The Staleen WTP was originally constructed in 1974 and upgraded in 1986, and now supplies over 80,000 people across Drogheda and East Meath areas. Cavanhill WTP has been in operation since 1991 and supplies over 35,000 people in the Dundalk area. 

Murphy, which has offices in Newbridge and City West in Ireland and in Newry in Norther Ireland, has also been awarded a €2.5m contract to carry out improvement works to the Caugh Hill WTW near Dungiven for Northern Ireland Water. 

Stuart Rothery, water sector director for Murphy, said: “We are delighted to be able to provide a fully integrated design, build, operate and maintain capability for our water clients in Ireland. Our 'one Murph'y approach ensures that we bring all of our industry experts and experience from across the whole company to provide reliable cradle-to-grave services. 

“By coordinating the process, MEICA (mechanical, electrical, instrumentation, controls and automation) and civils engineering requirements from a design, commissioning and operational perspective, Murphy can deliver assured solutions to meet our clients’ needs. 

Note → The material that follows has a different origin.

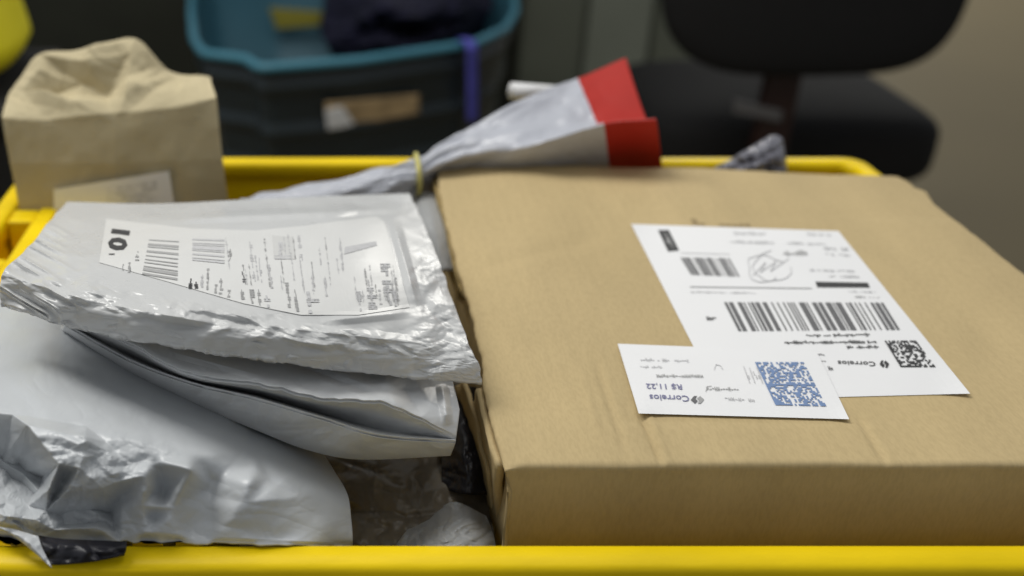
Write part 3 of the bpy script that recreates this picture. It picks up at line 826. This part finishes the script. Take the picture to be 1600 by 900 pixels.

“We’re committed to the water industry in Ireland and what better way to show that than by investing in the country’s infrastructure and making sure our clients’ customers get a high quality water supply.” 

William McKnight, infrastructure regional lead at Irish Water, said: “The upgrade at Staleen will benefit the environment as it will improve the treatment of the existing discharges to the River Boyne and improve energy efficiency at both plants. It is a priority for Irish Water to upgrade both plants to ensure they comply with all drinking water standards.” 

Irish Water is investing €5.5 billion in capital spending over the next four years on the quality of drinking water and wastewater, and capacity, as well as new infrastructure. 

Work is set to begin at the schemes in Louth this month and construction works are expected to be finished in 2019. Once complete, Murphy will then operate and maintain the works for the following year. 

Murphy was part of an award-winning team at the Irish Building and Design Awards earlier in the year, for its work on Mutton Island waste water treatment plant in County Galway.